Problem to solve → Reproduce exactly, with no pictures, each line from the opening of the material down through the line containing "return 'glass'".

═══ Material provided

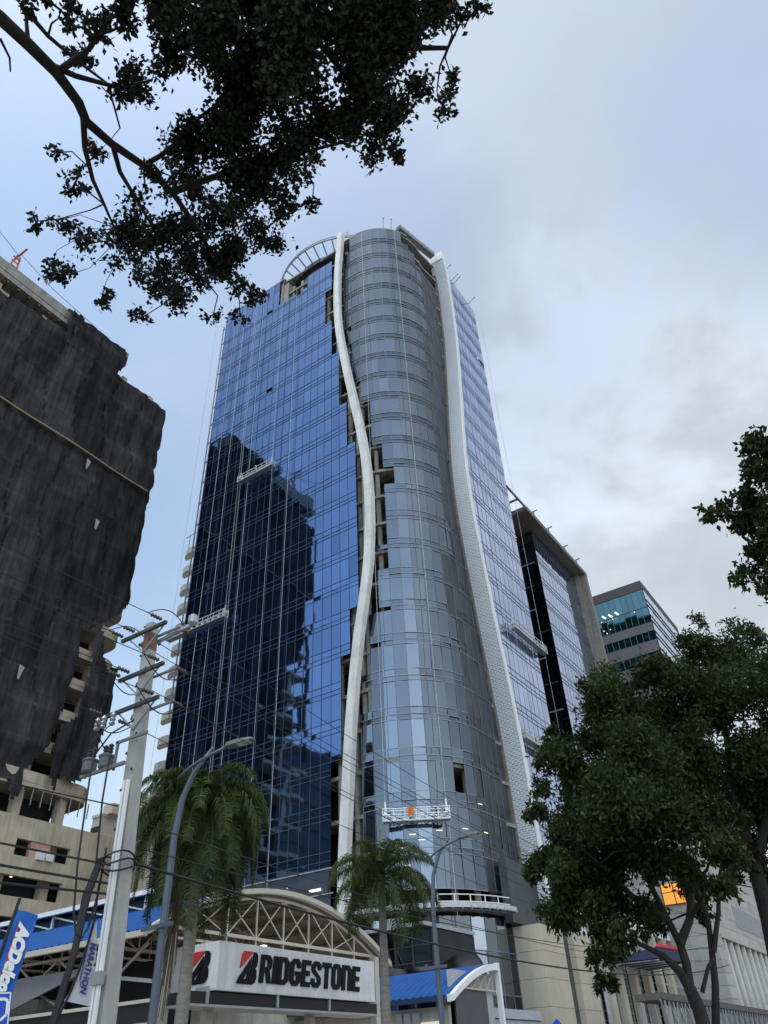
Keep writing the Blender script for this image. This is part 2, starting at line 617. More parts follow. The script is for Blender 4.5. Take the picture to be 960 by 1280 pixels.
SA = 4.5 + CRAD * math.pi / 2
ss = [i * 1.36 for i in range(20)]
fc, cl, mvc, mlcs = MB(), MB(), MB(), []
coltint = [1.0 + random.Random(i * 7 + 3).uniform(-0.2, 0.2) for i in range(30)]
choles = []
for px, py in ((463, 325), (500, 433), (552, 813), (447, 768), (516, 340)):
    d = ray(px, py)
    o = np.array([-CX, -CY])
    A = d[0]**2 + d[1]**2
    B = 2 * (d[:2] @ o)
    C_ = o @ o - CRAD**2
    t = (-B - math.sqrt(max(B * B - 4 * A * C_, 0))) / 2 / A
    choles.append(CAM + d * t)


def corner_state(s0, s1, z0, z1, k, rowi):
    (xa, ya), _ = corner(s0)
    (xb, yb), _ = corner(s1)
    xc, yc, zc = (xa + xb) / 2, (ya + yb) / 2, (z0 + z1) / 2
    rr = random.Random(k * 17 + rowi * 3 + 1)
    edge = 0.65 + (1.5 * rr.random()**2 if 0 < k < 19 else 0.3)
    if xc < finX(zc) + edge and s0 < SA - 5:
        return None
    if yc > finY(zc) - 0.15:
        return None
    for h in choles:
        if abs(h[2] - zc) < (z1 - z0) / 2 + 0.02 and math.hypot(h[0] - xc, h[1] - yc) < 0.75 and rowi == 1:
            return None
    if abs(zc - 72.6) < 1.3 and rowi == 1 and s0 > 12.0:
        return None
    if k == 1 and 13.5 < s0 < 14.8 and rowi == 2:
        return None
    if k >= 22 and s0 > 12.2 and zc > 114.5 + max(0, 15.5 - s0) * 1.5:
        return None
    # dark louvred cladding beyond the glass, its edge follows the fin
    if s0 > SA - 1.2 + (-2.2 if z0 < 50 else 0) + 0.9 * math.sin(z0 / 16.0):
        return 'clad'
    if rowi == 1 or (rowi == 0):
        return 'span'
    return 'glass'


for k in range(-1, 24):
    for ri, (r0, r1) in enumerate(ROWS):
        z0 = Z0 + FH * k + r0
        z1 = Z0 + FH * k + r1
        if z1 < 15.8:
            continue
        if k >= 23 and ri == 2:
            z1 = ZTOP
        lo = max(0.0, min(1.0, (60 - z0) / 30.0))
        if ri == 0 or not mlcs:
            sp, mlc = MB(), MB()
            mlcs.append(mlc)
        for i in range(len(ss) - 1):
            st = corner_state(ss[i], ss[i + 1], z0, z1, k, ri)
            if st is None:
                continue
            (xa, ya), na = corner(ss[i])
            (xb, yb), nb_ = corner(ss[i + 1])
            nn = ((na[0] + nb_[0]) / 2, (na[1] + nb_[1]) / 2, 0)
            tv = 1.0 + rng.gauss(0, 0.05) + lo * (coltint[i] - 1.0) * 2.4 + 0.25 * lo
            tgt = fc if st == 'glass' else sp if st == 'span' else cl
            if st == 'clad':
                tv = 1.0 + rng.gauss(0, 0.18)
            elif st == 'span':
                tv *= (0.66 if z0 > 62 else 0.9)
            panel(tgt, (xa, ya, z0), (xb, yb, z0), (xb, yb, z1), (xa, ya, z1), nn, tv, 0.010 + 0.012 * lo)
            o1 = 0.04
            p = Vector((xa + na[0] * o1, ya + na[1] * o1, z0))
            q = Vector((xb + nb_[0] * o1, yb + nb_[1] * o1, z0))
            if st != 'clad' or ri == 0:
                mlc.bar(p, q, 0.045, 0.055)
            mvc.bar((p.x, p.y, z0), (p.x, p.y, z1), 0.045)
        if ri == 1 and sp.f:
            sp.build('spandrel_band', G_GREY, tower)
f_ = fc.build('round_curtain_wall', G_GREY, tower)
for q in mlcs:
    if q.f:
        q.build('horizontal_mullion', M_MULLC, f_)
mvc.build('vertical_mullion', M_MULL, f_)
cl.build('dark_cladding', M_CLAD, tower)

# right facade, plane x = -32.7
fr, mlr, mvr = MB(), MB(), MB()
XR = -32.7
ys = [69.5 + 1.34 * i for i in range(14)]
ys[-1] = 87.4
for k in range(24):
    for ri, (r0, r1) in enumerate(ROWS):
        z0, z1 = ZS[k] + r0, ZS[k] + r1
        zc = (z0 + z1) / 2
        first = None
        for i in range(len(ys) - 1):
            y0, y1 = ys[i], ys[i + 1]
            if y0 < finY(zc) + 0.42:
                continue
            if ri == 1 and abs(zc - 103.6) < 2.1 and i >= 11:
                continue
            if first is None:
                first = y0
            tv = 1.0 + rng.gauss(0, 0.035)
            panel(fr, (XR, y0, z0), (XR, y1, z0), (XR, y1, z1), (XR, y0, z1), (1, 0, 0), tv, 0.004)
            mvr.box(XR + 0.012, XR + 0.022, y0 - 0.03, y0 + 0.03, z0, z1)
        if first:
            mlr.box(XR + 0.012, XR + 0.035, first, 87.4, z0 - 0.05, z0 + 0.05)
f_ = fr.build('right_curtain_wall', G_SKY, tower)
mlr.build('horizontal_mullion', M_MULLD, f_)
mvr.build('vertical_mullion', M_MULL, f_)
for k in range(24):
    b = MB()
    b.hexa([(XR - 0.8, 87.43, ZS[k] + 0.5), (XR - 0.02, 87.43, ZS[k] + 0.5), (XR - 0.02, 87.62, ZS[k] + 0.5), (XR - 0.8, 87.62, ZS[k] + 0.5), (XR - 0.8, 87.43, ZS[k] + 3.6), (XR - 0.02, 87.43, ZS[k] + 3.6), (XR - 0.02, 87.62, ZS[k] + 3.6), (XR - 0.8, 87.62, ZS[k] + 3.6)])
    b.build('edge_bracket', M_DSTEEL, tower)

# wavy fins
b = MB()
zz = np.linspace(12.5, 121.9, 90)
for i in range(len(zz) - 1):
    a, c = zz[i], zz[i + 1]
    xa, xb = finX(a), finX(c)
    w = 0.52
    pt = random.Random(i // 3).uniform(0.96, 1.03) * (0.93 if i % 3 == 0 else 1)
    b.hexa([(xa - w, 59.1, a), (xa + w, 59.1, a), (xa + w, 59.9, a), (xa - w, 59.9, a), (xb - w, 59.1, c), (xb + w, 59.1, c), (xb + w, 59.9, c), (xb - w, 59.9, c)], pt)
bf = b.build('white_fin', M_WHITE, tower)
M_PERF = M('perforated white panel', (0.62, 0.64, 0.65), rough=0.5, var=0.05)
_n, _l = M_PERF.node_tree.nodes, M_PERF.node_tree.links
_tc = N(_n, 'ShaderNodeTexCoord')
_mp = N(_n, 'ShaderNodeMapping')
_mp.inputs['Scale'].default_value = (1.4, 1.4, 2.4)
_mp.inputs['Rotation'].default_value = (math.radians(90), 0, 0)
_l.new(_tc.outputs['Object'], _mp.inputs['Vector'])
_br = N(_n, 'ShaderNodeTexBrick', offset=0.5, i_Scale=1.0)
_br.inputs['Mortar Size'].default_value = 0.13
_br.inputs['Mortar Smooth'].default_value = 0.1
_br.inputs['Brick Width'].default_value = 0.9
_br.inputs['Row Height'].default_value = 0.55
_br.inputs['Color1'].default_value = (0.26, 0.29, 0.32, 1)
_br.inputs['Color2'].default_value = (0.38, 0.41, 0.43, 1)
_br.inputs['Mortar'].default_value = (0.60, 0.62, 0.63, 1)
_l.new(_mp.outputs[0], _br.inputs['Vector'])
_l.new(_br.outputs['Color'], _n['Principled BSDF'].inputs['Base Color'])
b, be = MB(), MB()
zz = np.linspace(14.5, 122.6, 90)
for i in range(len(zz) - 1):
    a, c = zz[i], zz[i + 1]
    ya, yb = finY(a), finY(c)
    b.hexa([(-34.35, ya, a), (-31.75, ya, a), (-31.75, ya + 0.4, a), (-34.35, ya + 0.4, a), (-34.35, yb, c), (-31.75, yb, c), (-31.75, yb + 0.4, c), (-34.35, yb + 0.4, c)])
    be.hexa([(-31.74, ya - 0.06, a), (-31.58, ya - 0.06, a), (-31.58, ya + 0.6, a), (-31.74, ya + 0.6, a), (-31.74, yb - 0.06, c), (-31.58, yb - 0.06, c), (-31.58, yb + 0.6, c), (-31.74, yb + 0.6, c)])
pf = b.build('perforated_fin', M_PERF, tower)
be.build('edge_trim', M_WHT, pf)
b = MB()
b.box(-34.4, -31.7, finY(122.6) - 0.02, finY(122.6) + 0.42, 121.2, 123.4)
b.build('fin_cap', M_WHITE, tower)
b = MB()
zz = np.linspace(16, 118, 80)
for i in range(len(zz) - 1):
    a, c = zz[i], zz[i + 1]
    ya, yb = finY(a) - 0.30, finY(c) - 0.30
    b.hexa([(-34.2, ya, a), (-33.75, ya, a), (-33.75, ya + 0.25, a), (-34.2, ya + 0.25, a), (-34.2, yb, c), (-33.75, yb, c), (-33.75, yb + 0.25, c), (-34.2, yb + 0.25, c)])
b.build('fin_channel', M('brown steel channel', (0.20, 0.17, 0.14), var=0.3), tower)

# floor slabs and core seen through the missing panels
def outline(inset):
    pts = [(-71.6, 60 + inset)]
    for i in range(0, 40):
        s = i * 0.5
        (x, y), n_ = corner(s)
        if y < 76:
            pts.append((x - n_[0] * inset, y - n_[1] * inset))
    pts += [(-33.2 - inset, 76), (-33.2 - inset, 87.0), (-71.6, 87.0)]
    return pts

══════

Expected answer →
Keep writing the Blender script for this image. This is part 2, starting at line 617. More parts follow. The script is for Blender 4.5. Take the picture to be 960 by 1280 pixels.
SA = 4.5 + CRAD * math.pi / 2
ss = [i * 1.36 for i in range(20)]
fc, cl, mvc, mlcs = MB(), MB(), MB(), []
coltint = [1.0 + random.Random(i * 7 + 3).uniform(-0.2, 0.2) for i in range(30)]
choles = []
for px, py in ((463, 325), (500, 433), (552, 813), (447, 768), (516, 340)):
    d = ray(px, py)
    o = np.array([-CX, -CY])
    A = d[0]**2 + d[1]**2
    B = 2 * (d[:2] @ o)
    C_ = o @ o - CRAD**2
    t = (-B - math.sqrt(max(B * B - 4 * A * C_, 0))) / 2 / A
    choles.append(CAM + d * t)


def corner_state(s0, s1, z0, z1, k, rowi):
    (xa, ya), _ = corner(s0)
    (xb, yb), _ = corner(s1)
    xc, yc, zc = (xa + xb) / 2, (ya + yb) / 2, (z0 + z1) / 2
    rr = random.Random(k * 17 + rowi * 3 + 1)
    edge = 0.65 + (1.5 * rr.random()**2 if 0 < k < 19 else 0.3)
    if xc < finX(zc) + edge and s0 < SA - 5:
        return None
    if yc > finY(zc) - 0.15:
        return None
    for h in choles:
        if abs(h[2] - zc) < (z1 - z0) / 2 + 0.02 and math.hypot(h[0] - xc, h[1] - yc) < 0.75 and rowi == 1:
            return None
    if abs(zc - 72.6) < 1.3 and rowi == 1 and s0 > 12.0:
        return None
    if k == 1 and 13.5 < s0 < 14.8 and rowi == 2:
        return None
    if k >= 22 and s0 > 12.2 and zc > 114.5 + max(0, 15.5 - s0) * 1.5:
        return None
    # dark louvred cladding beyond the glass, its edge follows the fin
    if s0 > SA - 1.2 + (-2.2 if z0 < 50 else 0) + 0.9 * math.sin(z0 / 16.0):
        return 'clad'
    if rowi == 1 or (rowi == 0):
        return 'span'
    return 'glass'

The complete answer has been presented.